I think it has to do with our perception--a common misconception, I might add--about our Creator. I'm guilty of it too, my friends. God desires for us to experience him. God desires for us to literally feel him touch us with his hand. He desires for us to literally fall down from being in His Glory. He desires for us to be filled with His Holy Spirit so much that we are intoxicated, disoriented, yet fully aware of His love.
I have been reading Bill Johnson's When Heaven Invades Earth recently, and he has been hammering on some good points that I feel passionate about, and feel like the Spirit has lead me to share. The main reference that stood out was in 1 Corinthians:
My message and my preaching were not with wise and persuasive words, but with a demonstration of the Spirit's power, so that your faith might not rest on men's wisdom, but on God's power. (2:4-5 NIV)
I know in the past I have been quick to give way too much value to man's fallible word instead of demanding to see and experience God's true power.

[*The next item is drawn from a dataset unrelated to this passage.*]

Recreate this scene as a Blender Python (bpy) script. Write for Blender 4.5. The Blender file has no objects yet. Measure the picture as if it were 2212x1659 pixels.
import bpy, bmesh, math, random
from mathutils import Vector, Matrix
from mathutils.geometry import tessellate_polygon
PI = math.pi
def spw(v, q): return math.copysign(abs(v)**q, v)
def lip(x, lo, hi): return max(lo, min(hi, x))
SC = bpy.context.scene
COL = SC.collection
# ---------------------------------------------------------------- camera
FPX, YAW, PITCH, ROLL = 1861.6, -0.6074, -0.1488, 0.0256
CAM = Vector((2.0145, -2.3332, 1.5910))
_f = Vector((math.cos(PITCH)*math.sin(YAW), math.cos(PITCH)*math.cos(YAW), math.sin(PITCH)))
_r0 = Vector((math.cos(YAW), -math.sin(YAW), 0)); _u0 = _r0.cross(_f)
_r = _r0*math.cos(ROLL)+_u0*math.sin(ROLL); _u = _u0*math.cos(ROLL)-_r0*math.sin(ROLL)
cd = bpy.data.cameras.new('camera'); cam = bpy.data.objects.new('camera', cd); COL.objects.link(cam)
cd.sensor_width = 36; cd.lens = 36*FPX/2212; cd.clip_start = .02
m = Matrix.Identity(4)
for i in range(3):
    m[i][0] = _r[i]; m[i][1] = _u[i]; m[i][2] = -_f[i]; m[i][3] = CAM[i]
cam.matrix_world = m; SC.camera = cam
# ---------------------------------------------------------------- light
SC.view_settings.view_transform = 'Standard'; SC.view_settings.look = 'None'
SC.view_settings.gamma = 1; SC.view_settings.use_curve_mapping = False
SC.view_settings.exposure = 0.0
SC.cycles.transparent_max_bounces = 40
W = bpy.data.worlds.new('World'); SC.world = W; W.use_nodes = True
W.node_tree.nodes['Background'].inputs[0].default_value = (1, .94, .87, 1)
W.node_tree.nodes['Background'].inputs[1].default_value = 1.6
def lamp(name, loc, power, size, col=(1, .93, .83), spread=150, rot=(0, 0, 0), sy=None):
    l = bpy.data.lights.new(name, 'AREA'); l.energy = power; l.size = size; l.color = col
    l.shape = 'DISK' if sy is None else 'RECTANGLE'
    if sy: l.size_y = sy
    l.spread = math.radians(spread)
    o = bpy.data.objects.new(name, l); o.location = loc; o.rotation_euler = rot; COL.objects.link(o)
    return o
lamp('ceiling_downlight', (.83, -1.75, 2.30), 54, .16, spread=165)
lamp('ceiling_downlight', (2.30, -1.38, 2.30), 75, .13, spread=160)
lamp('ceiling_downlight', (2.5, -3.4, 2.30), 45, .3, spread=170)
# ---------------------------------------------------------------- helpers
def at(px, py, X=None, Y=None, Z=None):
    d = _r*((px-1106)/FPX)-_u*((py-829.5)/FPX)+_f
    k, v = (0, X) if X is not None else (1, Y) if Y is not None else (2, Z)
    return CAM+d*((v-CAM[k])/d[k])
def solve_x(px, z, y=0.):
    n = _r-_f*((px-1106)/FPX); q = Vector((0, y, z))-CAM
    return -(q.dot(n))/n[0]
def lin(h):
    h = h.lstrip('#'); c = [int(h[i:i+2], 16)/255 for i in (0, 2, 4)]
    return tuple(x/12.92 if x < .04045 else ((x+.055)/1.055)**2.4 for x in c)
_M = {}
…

Now I am definitely not saying that a lot of the time, our pastors and our ministers and our Sunday School teacher's lessons are not inspired by God, but I am saying that we place too much value on something that comes from man and not straight from God. I mean that passage means that, if we rely on men's wisdom, our faith will be easily broken; but if we rely on God's power, nothing can shake us.
So why are some so quick to discredit or curse those who experience God in all of His Power? We see people who are speaking in tongues and we say, that's foolish, its not interpreted so it cannot be from God (this is a whole other issue I could rant on for hours; tongues is a prayer language given so that we may each individually be edified. Look in Acts, many times it wasn't interpreted); we see people who are being knocked over in their seats from a wave of God's glory and say "they can't be serious;" we see people who are moaning and crying out to God at the top of their voice during prayer or worship and we say "they're just calling attention to their selves." Who are we to judge what God is doing in their life? Especially if they're experiencing Him the way He desires for us to experience Him.
When I read Acts, when I see what was going on in the early church, I cannot help but think to myself, this is how Christianity was meant to be; what happened? Well, what happened? Think about it; is it truly "not a religion, it's a relationship" if we don't even have tangible experiences? How can we know God's heart and love for us and for others if we don't prophesy--actually hear His voice? They do happen, they ARE for today, and any believer who asks for them will be given to them.
Jesus said himself:
"For everyone who asks receives; he who seeks finds; and to him who knocks, the door will be opened." Matt. 7:8
And He meant that quite literally, from stories I've heard and things I've experienced.
Friends, I'm not saying at all that its necessary for salvation, or if you don't experience Him tangibly you're doing something sinful; but it certainly does build up faith, and it makes one love Jesus all the more, and feel his love so thoroughly.
Experiencing God's Love is much, much more uplifting than simply knowing God's Love.